The other children backed away,
as if I were the bad one. Jacky howled
like judgment, blood bearding him,

dripping from his chin, and I knew
that my Confession had been annulled.
Jesus would refuse my tainted heart.
Dipping my hands into the dirt,

scooping up his blood and teeth,
sun and silvery filth coating them,
I knelt and offered them to him,
as if he were the Prince of Peace,

the very least of them.
In was in His power to call back His blood,
resow His teeth, spin time back
to the moment outside the confessional

when my soul was spotless. But instead,
looking down at me upon my knees,
he marshaled his principalities,
his wiles and discernment,

cried piteously
like a wounded little boy,
then spit his wild suffering
blood in my face.



Not all poems in Restoring Sacred Art are replete with ecclesiastical diction. There are times that we almost forget, like the characters in Bathanti's Holy History, that we are in a universe watched over by a God as silent, yet as immanent, as Bathanti's dead tailor grandfather. But just as we begin to get comfortable in our secular thoughts, the poet restores our minds as bicameral vessels--now cracked-- desirous of salvation, yet unable to find it, either in the old liturgy or in some new iconoclasm.

Collins Avenue

The nights of tripe and bocci
they hobbled down to Troiano's saloon,
dragging like chained shades behind them
lives shipped in steerage
across the Atlantic,
artifact hands working like marionettes,
coarse operatic garments
of self-loathing and insane pride,
headstone faces inscribed
with gold teeth, concrete skin
we expected any minute would chip away
and reveal a monster with a shrill,
superstitious wife given to rosaries
in dark churches.

All evening behind the clubyard wall
we heard Vivaldi's sonata,
"Al Santo Sepolcro," revving and dying
over and over on the windup Victrola,
the querulous wooden crack of the balls
and voices like the creak
of a crowbar unprying the rusted-shut.

They didn't own the words to articulate
their wounds, not even in their native tongue,
though we, the children, "Americanos,"
could not have comprehended.
They belonged to us, these old men,
and we to them; but we had no old country,
only Collins Avenue, this one "via"
along the pinched breast of a new country
they could not turn their mouths from.
America had murdered Christ all over again.

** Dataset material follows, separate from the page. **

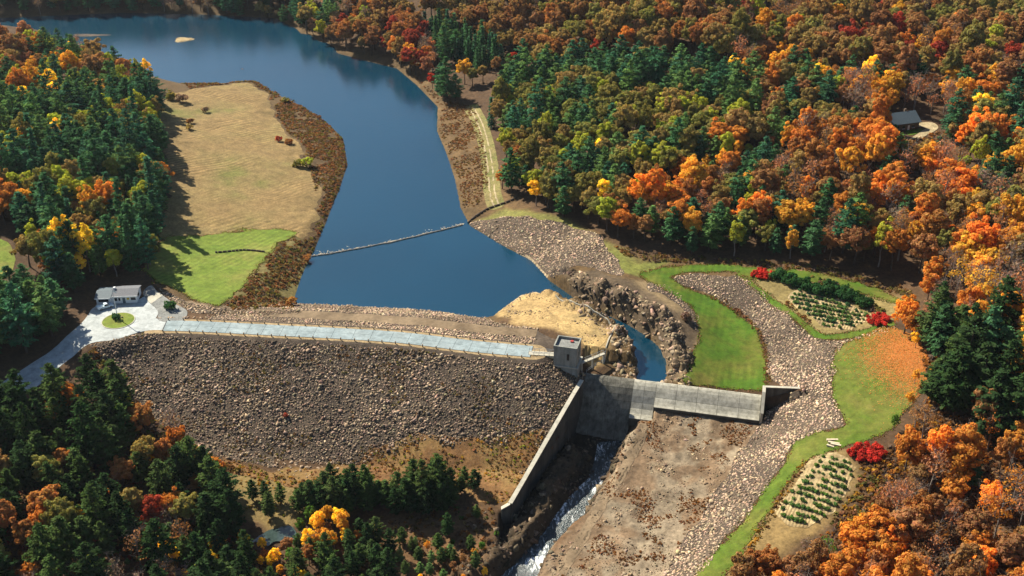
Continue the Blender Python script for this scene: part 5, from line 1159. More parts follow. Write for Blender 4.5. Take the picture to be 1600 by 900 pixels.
forest([(775,205),(770,165),(800,140),(900,112),(1000,108),(1110,120),(1180,170),(1190,215),(1120,235),(1000,235),(900,225),(830,225)], [(6, 'pine_tree', ('blue-green', 'dark green', 'green'), .9), (3.4, 'oak_tree', ('yellow-green', 'olive', 'olive brown', 'olive'), .8), (.8, 'birch_tree', ('olive', 'yellow-green'), 1.1)], 6.6, 18, clear)
forest([(778,225),(830,230),(900,232),(1000,240),(1120,240),(1000,330),(960,370),(900,345),(850,328),(815,312),(790,280)], [(2.6, 'pine_tree', pines, .85), (5, 'oak_tree', ('olive', 'yellow-green', 'olive', 'olive brown'), .85), (1.5, 'birch_tree', ('yellow', 'yellow-green', 'olive'), 1.15), (1.0, 'maple_tree', ('russet', 'olive brown'), .85)], 7.0, 19, clear)
forest([(1120,118),(1240,122),(1340,135),(1450,145),(1560,155),(1760,155),(1760,240),(1600,240),(1480,235),(1400,225),(1300,225),(1190,215),(1180,165)], [(3, 'oak_tree', ('olive brown', 'olive', 'rust brown'), .9), (2, 'pine_tree', pines, .95), (2, 'maple_tree', ('golden', 'orange', 'russet'), .95), (1, 'birch_tree', ('yellow', 'golden'), 1.2), (1.6, 'bare_tree', ('grey-brown', 'pinkish brown'), 1.0)], 7.4, 20, clear)
forest([(1125,240),(1190,220),(1300,228),(1400,232),(1480,240),(1600,245),(1760,245),(1760,420),(1600,440),(1500,450),(1430,440),(1385,425),(1250,411),(1100,404),(1000,384),(990,350),(1050,290)], [(3, 'maple_tree', ('orange', 'bright orange', 'orange', 'russet', 'golden', 'olive brown'), 1.0), (2.4, 'bare_tree', ('grey-brown', 'pinkish brown', 'rust brown'), 1.0), (2.4, 'oak_tree', ('rust brown', 'olive brown', 'orange', 'olive', 'golden'), .9), (1.8, 'pine_tree', pines, .78), (.8, 'birch_tree', ('golden', 'yellow-green'), 1.1)], 7.0, 22, clear)
# right lower woods
forest([(1428,448),(1600,445),(1760,430),(1760,640),(1600,640),(1500,620),(1450,575),(1440,520)], [(2, 'bare_tree', ('grey-brown', 'pinkish brown', 'golden'), 1.05), (2, 'maple_tree', ('golden', 'orange'), .95), (2.0, 'pine_tree', ('deep green', 'olive green', 'dark green'), 1.0)], 6.8, 23)
forest([(1540,640),(1760,640),(1760,1040),(1120,1040),(1160,915),(1230,905),(1290,893),(1345,850),(1385,800),(1430,760),(1480,740)], [(4, 'maple_tree', ('orange', 'russet', 'bright orange', 'orange', 'rust brown'), .95), (4, 'bare_tree', ('rust brown', 'grey-brown', 'orange', 'pinkish brown'), .95), (.4, 'pine_tree', ('dark green',), .55), (1.5, 'oak_tree', ('russet', 'orange', 'rust brown'), .75)], 6.0, 24, smin=.65, smax=1.1)
for q, k_, s, c_ in (((1412, 524), 'maple_tree', .95, 'bright orange'), ((1425, 534), 'maple_tree', .8, 'orange'), ((1452, 548), 'pine_tree', 1.4, 'olive green'), ((1466, 560), 'pine_tree', 1.2, 'deep green'), ((1490, 650), 'pine_tree', 1.6, 'deep green'), ((1470, 640), 'pine_tree', 1.35, 'deep green'), ((1520, 655), 'pine_tree', 1.55, 'deep green'), ((1455, 632), 'pine_tree', 1.1, 'olive green'), ((1505, 618), 'pine_tree', 1.5, 'deep green'), ((1540, 690), 'pine_tree', 1.4, 'deep green'), ((1575, 700), 'pine_tree', 1.4, 'deep green'), ((1530, 600), 'pine_tree', 1.45, 'deep green'), ((1560, 640), 'pine_tree', 1.45, 'deep green'), ((1392, 238), 'pine_tree', .75, 'dark green'), ((1376, 228), 'pine_tree', .8, 'dark green'), ((1460, 262), 'pine_tree', .8, 'dark green'), ((1490, 225), 'pine_tree', .9, 'dark green'),
                     ((1428, 672), 'bare_tree', .7, 'rust brown'), ((1440, 690), 'bare_tree', .85, 'rust brown'), ((1395, 672), 'birch_tree', .45, 'leafy green'), ((1412, 742), 'maple_tree', 1.05, 'orange'), ((1440, 752), 'maple_tree', .9, 'orange'), ((1340, 868), 'oak_tree', .8, 'golden'), ((1383, 822), 'bare_tree', 1.05, 'pinkish brown'), ((1372, 850), 'maple_tree', .65, 'orange'), ((1580, 735), 'oak_tree', .95, 'orange'), ((1600, 715), 'oak_tree', .9, 'orange'),
                     ((1288, 888), 'bare_tree', .7, 'leafy green'), ((1258, 884), 'bare_tree', .7, 'grey-brown'), ((1200, 905), 'maple_tree', .7, 'russet'), ((1230, 918), 'oak_tree', .65, 'rust brown'), ((1170, 908), 'maple_tree', .55, 'russet'), ((1430, 545), 'birch_tree', .6, 'yellow'), ((1428, 600), 'birch_tree', .5, 'golden'), ((1420, 640), 'birch_tree', .5, 'golden'),
                     ((965, 372), 'oak_tree', .8, 'orange'), ((990, 372), 'maple_tree', .7, 'russet'), ((1178, 360), 'maple_tree', 1.25, 'bright orange'), ((1160, 372), 'maple_tree', 1.1, 'bright orange'), ((1060, 372), 'oak_tree', 1.0, 'orange'), ((1080, 385), 'maple_tree', 1.0, 'golden'), ((1202, 385), 'birch_tree', .9, 'yellow-green'), ((1330, 380), 'maple_tree', 1.1, 'golden'), ((1365, 405), 'maple_tree', 1.0, 'bright orange'), ((1408, 362), 'pine_tree', .8, 'dark green'), ((1320, 155), 'maple_tree', 1.1, 'golden'), ((1305, 172), 'maple_tree', 1.1, 'yellow-green'), ((1455, 285), 'maple_tree', .9, 'bright orange'), ((880, 340), 'pine_tree', .95, 'dark green'), ((860, 330), 'oak_tree', .8, 'olive')):
    g_ = G(*q); put(k_, g_[0], g_[1], s, c_)
# far shore
forest([(-140,31),(190,23),(300,24.5),(430,31),(470,50),(478,8),(470,-40),(-140,-40)], [(4, 'pine_tree', spr, .9), (2, 'oak_tree', ('rust brown', 'olive brown'), .9), (1.5, 'bare_tree', ('grey-brown',), .9)], 8.0, 26)
px_patch('clearing', [(-30,372),(10,378),(22,395),(20,425),(0,440),(-30,440)], 'lawn_mat', 'small sunlit grass clearing at the left picture edge', .08, 1.0)
# brush at the lake point
for q, k_, s, c_ in (((354, 124), 'bare_tree', .42, 'grey-brown'), ((380, 125), 'bare_tree', .5, 'russet'), ((392, 126), 'bare_tree', .38, 'russet')):
    g_ = G(*q); put(k_, g_[0], g_[1], s, c_)
n_frame = len(TREES)
# beyond the picture: the woods go on
far_poly = [np.array(q, float) for q in ((-620, 300), (620, 300), (760, 1050), (-760, 1050))]
r = np.random.default_rng(99)
X, Y, _ = scatter(lambda X, Y: sdf(np.array(far_poly), X, Y, 5), (-760, 760, 130, 1080), 9.5, 98)
for x_, y_ in zip(X, Y):
    z_ = float(zat(x_, y_)); px_, py_, dp = project((x_, y_, z_))
    if -130 < px_ < 1730 and -36 < py_ < 960: continue
    if sdf(lake_poly, np.array([x_]), np.array([y_]))[0] < 6: continue
    k_ = ('oak_tree', 'maple_tree', 'pine_tree', 'pine_tree', 'bare_tree', 'oak_tree')[r.integers(6)]
    if not can_place(x_, y_, 7): continue
    put(k_, x_, y_, r.uniform(.85, 1.15), (pines if k_ == 'pine_tree' else ('rust brown', 'olive brown', 'orange', 'russet'))[r.integers(4)])
print('trees', len(TREES), n_frame)

# ---- names of places for the labels
PLACES = [((40,120),'on the upper left hill above the lake'),((170,125),'on the left shore above the meadow'),((60,220),'in the left pine woods near the picture edge'),((190,220),'in the left pine woods beside the meadow'),((60,320),'above the left edge clearing'),((200,340),'at the dark woods edge left of the meadow'),((60,430),'in the woods left of the white building'),((170,430),'behind the white building'),((60,530),'above the shaded lane'),
 ((60,660),'below the shaded lane'),((170,650),'at the left toe of the dam'),((280,740),'in the woods below the left dam face'),((60,780),'in the bottom left woods by the picture edge'),((180,820),'in the bottom left woods'),((330,860),'among the bottom woods left of the pond'),((90,890),'at the bottom left corner'),((470,840),'beside the small pond'),((500,785),'in the left young pine clump'),((650,785),'in the right young pine clump'),((560,880),'among yellow birches at the bottom edge'),((700,860),'left of the river at the bottom'),
 ((500,60),'on the far right shore of the lake'),((610,90),'on the right shore below the plantation'),((670,130),'at the lake bend opposite the meadow'),((730,85),'in the dark conifer plantation'),((760,30),'above the conifer plantation'),((780,130),'between the plantation and the trail'),((200,5),'on the far lake shore'),((420,10),'at the far end of the lake'),
 ((900,60),'on the upper slope right of the plantation'),((1000,20),'near the top middle edge'),((1100,80),'on the upper middle slope'),((1250,40),'on the upper right slope'),((1400,80),'on the slope above the hillside house'),((1550,50),'in the top right corner'),((850,170),'at the head of the shore trail'),((960,160),'in the left green band of the hillside'),((1080,170),'in the right green band of the hillside'),((820,270),'beside the shore trail'),((920,290),'above the gorge riprap'),((1020,280),'in the middle of the hillside'),
 ((1180,190),'left of the hillside house'),((1300,170),'just left above the hillside house'),((1350,240),'in front of the hillside house'),((1500,180),'right of the driveway'),((1570,230),'near the pale shed'),((1130,280),'on the hillside above the bright orange maples'),((1250,290),'on the middle right hillside'),((1400,300),'below the driveway'),((1550,320),'on the right edge hillside'),((960,370),'at the woods edge above the gorge'),((1080,380),'at the woods edge above the long lawn'),((1200,390),'at the woods edge above the upper bed'),((1330,400),'in the woods edge right of the upper bed'),((1480,420),'on the slope above the round lawn'),
 ((1420,530),'at the corner of the round lawn'),((1500,520),'behind the round lawn'),((1580,540),'at the right edge behind the round lawn'),((1480,640),'in the tall pines beside the round lawn'),((1570,680),'at the right edge below the tall pines'),((1420,720),'beside the red bush'),((1330,840),'in front of the lower shrub bed'),((1230,890),'at the bottom edge near the lawn strip'),((1440,850),'in the lower right woods'),((1560,800),'in the lower right woods near the edge'),((1520,890),'at the bottom right corner')]
pp = np.array([q[0] for q in PLACES], float)
KW = {'oak_tree': 'oak', 'maple_tree': 'maple', 'birch_tree': 'birch', 'pine_tree': 'pine', 'spruce_tree': 'spruce', 'bare_tree': 'half-bare tree'}
for i, T in enumerate(TREES):
    kd = KIND[T['kind']][T['var']]; px_, py_, dp = project((T['x'], T['y'], T['z'])); tx, ty, _ = project((T['x'], T['y'], T['z'] + kd['h'] * T['s']))
    T['px'], T['py'], T['ty'], T['dp'] = px_, py_, ty, dp; T['big'] = T['s'] * kd['h'] / dp
    T['inframe'] = (i < n_frame) and 2 < px_ < 1598 and py_ > -2 and ty < 896
CAP = {'oak_tree': 290, 'maple_tree': 290, 'pine_tree': 290, 'spruce_tree': 200, 'birch_tree': 200, 'bare_tree': 260}
solo, rest = [], []
for k_ in KIND:
    lst = sorted([T for T in TREES if T['kind'] == k_ and T['inframe']], key=lambda T: -T['big']); solo += lst[:CAP[k_]]; rest += lst[CAP[k_]:]
    print(k_, len(lst))
rest += [T for T in TREES if not T['inframe']]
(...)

Doomed to haunt the family "fotografie":
no names, averted faces,
flashing gunbore eyes,
canes and crutches propped
against the Quince tree, rising
arm after arm with its mutant fruit,
under which they brooded, hoarding
their damnable secrets like blood money.

Spare is my translation.


Neither the translation, nor the world that Bathanti translates into his gorgeous poetry are spare--both are replete with elucidation: in the art of language and in the art of life. In a single volume of poetry, Bathanti contributes immensely to the restoration of art in the sacred and the sacred in art.

Joseph Bathanti is the author of five books of poetry: Communion Partners, Anson County, The Feast of All Saints, This Metal (nominated for the National Book Award), and Land of Amnesia. His first novel, East Liberty, won the 2001 Carolina Novel Award. His latest novel, Coventry, won the 2006 Novello Literary Award. His book of stories, The High Heart, won the 2006 Spokane Prize for Short Fiction. He is the recipient of Literature Fellowships from the North Carolina Arts Council in 1994 (poetry) and 2009 (fiction), the Sherwood Anderson Award, and many others. He teaches at Appalachian State University in Boone, North Carolina.